Pero el censo revela aún más. En la Biblia no dejaba un buen recuerdo. El rey David, cediendo a la tentación de los grandes números y a una malsana pretensión de autosuficiencia, había cometido un pecado grave, haciendo precisamente el censo del pueblo. Quería conocer su fuerza y al cabo de un poco más de nueve meses obtuvo el número de los que eran aptos para empuñar la espada (cf. 2 Sam 24,1-9). El Señor, indignado, asoló al pueblo con una desgracia. En esta noche, en cambio, después de nueve meses en el vientre de María nace Jesús, el “Hijo de David”, en Belén, la ciudad de David, y no castiga por el censo, sino que se deja contabilizar humildemente.

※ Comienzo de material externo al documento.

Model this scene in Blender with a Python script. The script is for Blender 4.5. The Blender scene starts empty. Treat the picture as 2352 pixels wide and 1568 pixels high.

No vemos un dios iracundo que castiga, sino al Dios misericordioso que se encarna, que entra débil en el mundo, precedido del anuncio: «en la tierra, paz a los hombres» (Lc 2,14). Y nuestro corazón esta noche está en Belén, donde el Príncipe de la Paz sigue siendo rechazado por la lógica perdedora de la guerra, con el rugir de las armas que también hoy le impiden encontrar una posada en el mundo (cf. Lc 2,7).
El censo de toda la tierra, en definitiva, manifiesta, por una parte, la trama demasiado humana que atraviesa la historia: la de un mundo que busca el poder y la fuerza, la fama y la gloria, donde todo se mide con los éxitos y los resultados, con las cifras y los números. Es la obsesión del beneficio.
Pero, al mismo tiempo, en el censo se destaca el camino de Jesús, que viene a buscarnos a través de la encarnación. No es el dios del beneficio, sino el Dios de la encarnación. No combate las injusticias desde lo alto con la fuerza, sino desde abajo con el amor; no irrumpe con un poder sin límites, sino que desciende a nuestros límites; no evita nuestras fragilidades, sino que las asume.